This and That by Dennis Wade

In coverage litigation, policyholder attorneys cite cases that reside in every jurisdiction for the proposition that policy language susceptible to more than one reasonable interpretation creates an ambiguity which must be construed in the insured’s favor.  Often, it is an easy argument to make because the general coverage grant in most CGL policies is broadly worded.  But that wide wording is subject to policy exclusions which take away coverage from the general coverage grant for specifically delineated circumstances.

In some cases, policyholder attorneys argue that the limitation contained in the exclusion, when compared to the broad coverage grant, creates “illusory coverage” because it undermines what the insured sees as a broad coverage grant.

Facing these arguments daily, I was struck by an eminently sensible ruling from the 11th Circuit in which the Circuit upheld a win by Travelers in a coverage contest in the District Court for the Southern District of Florida.

Travelers v Salt ‘N Blue, LLC, et al., involved a tragic mishap in which a recreational diver became ensnared in net and drowned for want of air in his tank (before the divemaster could return to assist the diver).

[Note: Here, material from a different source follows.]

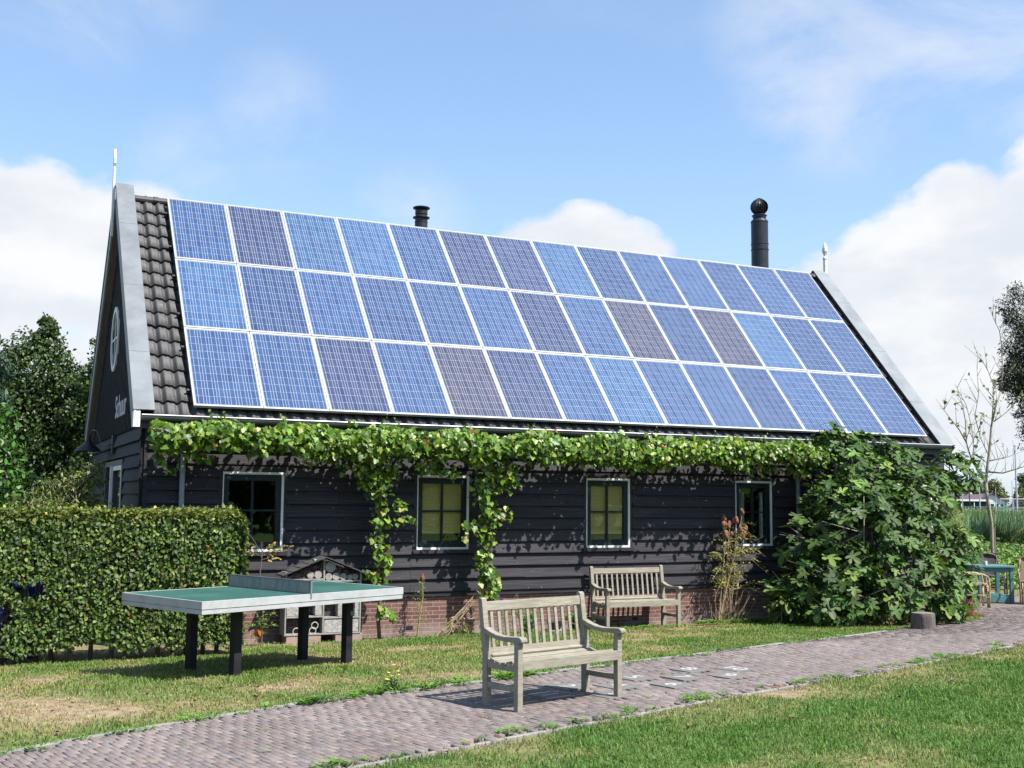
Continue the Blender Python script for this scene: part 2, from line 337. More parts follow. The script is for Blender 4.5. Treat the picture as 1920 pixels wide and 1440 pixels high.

The diver’s estate sued the vessel owner (Salt ‘N Blue), the Captain (Wranovics) and the divemaster (Barkley).  Having gone through classes in and out of the water to get my own diving certification, I have little doubt that divemaster Barkley was negligent because he allowed the ill-fated diver to go back down–without a “buddy”–to retrieve a tagged lobster trap.  The mantra of all diving schools is simple: Never, never, dive without a buddy.  But the obvious negligence of the divemaster did not drive the coverage contest.

Barkley was a named insured under the policy Travelers issued to Salt ‘N Blue and he demanded to be defended and indemnified under that policy.  Travelers agreed to defend Barkley under a Reservation of Rights.  But while the underlying litigation was pending, Travelers brought an action seeking a declaration that it was neither obligated to defend nor indemnify Barkley because of a Diveboat Limitation Endorsement in the Travelers’ policy, which excluded from coverage. “[B]odily injury, loss of life, an illness of any person while in the water or arising as a consequence of being in the water.”

The general coverage grant obligated Travelers to “pay sums [when]…a covered person under this policy become[s] legally obligated to pay as a result of the ownership, operation maintenance of the insured’s vessel because of bodily injury or loss of life.”

To be sure, on its face, the diver’s death, in a general sense, arose from the “operation of the vessel” but the District Court (and later the 11th Circuit) ruled that the Diveboat Exclusion was unambiguous and limited the general coverage grant in Travelers policy, ruling “[s]imply because one provision gives a general grant of coverage and another provision limits coverage does not mean there is an ambiguity.”  The court went on to explain it is the very nature of insurance coverage exclusions to limit and modify the general coverage grant.

Beyond that, the Circuit found that limiting coverage for a subset of claims that would ordinarily fall within the general coverage grant, standing alone, did not create “illusory coverage,” pointing out that Travelers coverage extended to claims arising from negligence in the vessel’s operation.

The take away from this well-reasoned decision is never fall into the lobster trap (ouch!) of false comparisons between the general coverage grant and specific policy exclusions,.  And, of course, never dive without a buddy.